_Supplied data_
___
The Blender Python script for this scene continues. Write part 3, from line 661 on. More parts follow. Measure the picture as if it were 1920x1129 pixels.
___
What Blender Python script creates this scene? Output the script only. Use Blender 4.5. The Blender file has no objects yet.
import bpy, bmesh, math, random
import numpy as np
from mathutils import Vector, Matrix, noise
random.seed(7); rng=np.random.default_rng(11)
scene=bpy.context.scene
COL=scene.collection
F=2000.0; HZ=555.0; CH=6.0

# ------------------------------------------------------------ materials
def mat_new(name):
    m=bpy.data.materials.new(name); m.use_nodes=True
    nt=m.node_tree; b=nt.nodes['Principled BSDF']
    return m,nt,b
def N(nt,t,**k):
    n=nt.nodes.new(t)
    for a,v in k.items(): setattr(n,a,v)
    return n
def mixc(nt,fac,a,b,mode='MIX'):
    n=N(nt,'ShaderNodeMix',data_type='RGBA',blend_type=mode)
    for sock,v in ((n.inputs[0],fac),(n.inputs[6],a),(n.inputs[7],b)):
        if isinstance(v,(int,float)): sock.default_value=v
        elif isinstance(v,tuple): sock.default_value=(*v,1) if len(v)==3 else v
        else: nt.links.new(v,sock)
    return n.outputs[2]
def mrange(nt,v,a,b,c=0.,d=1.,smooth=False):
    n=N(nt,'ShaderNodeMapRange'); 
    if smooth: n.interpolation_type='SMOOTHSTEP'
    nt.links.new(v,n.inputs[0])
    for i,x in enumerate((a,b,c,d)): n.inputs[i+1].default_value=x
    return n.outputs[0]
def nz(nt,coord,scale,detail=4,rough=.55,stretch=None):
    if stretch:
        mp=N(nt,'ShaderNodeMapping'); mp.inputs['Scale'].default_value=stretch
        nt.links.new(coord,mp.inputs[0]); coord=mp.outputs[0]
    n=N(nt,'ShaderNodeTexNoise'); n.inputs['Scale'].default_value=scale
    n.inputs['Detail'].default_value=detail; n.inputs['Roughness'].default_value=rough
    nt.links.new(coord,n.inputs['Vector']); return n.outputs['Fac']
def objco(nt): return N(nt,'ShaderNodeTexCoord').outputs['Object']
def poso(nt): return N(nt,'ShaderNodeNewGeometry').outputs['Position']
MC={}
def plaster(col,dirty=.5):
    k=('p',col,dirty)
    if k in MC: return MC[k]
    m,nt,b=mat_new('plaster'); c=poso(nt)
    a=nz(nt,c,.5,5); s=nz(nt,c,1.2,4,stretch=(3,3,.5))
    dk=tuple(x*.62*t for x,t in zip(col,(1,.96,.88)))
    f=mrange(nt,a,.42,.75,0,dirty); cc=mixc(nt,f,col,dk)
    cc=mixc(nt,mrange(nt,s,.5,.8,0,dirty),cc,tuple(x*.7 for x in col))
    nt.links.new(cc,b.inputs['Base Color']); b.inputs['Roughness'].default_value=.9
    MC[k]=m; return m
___
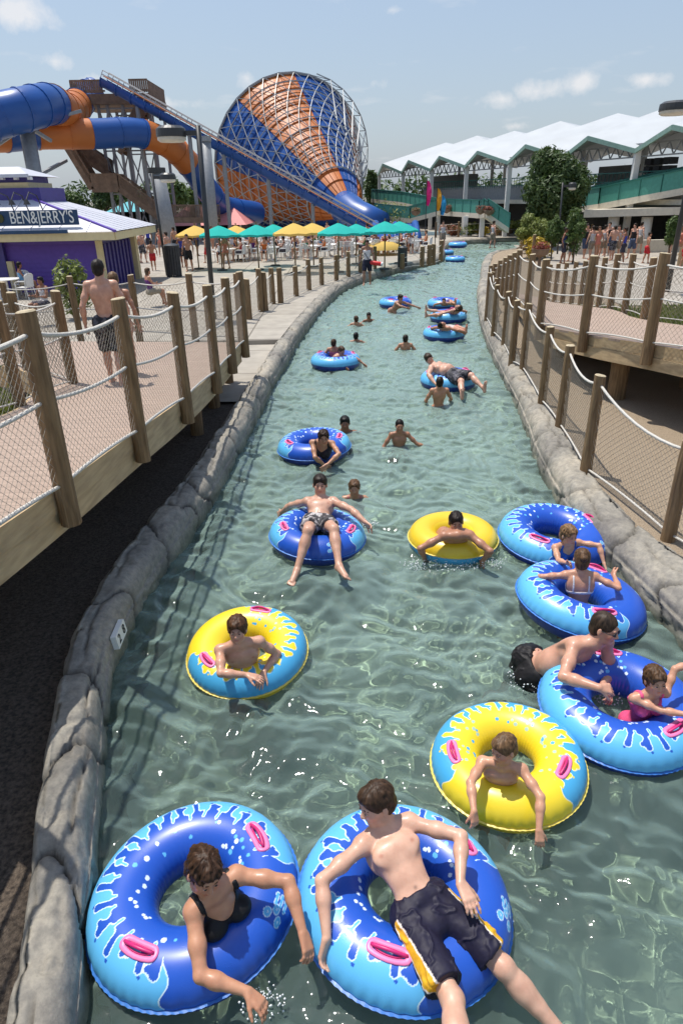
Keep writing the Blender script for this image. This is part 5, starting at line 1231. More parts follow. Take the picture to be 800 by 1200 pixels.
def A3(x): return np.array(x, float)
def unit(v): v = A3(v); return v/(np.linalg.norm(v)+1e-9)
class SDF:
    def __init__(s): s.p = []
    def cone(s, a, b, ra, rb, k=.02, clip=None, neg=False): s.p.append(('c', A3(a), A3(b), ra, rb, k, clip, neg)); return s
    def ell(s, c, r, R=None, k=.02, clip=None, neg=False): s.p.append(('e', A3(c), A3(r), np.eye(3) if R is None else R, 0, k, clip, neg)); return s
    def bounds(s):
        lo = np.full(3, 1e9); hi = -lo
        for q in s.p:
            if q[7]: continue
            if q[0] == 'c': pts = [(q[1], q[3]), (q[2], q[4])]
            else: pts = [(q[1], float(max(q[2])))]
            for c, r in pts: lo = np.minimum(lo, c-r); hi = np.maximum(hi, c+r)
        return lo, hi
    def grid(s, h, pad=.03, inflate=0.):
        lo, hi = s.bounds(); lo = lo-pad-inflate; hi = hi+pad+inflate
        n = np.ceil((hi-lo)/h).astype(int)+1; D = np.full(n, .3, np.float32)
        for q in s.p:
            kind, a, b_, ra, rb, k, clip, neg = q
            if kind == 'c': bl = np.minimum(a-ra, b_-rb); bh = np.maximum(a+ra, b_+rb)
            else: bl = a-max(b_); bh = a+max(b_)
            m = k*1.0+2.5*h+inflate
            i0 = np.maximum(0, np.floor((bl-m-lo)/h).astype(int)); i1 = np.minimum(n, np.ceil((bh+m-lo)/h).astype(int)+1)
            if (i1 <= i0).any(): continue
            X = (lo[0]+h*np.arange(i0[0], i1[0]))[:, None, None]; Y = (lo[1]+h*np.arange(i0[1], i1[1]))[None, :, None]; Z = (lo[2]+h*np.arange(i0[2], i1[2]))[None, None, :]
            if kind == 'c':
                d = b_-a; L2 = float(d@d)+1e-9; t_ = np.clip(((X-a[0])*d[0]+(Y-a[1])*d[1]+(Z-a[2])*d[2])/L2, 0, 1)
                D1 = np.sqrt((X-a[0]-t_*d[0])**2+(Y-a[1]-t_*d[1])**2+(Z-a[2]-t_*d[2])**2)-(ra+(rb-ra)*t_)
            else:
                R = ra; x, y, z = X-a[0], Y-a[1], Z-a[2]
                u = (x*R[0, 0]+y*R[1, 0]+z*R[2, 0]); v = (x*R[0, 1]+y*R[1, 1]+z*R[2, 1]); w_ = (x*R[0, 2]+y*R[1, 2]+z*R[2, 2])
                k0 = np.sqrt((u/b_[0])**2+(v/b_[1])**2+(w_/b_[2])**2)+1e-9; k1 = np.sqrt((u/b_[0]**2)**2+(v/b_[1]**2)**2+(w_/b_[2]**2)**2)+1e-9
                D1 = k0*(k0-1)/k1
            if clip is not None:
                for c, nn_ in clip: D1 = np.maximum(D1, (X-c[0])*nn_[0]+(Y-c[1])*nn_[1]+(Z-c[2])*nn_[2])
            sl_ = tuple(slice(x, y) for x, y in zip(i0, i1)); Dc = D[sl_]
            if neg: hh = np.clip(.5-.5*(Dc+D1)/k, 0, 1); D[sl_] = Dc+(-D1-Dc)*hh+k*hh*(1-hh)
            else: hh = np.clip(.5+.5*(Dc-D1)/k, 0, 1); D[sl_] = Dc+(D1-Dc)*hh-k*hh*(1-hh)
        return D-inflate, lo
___
_Problem requirements_
Note every line above where the string "More" shows up, and copy those lines.

_Answer to the problem_
The Blender Python script for this scene continues. Write part 3, from line 661 on. More parts follow. Measure the picture as if it were 1920x1129 pixels.
Keep writing the Blender script for this image. This is part 5, starting at line 1231. More parts follow. Take the picture to be 800 by 1200 pixels.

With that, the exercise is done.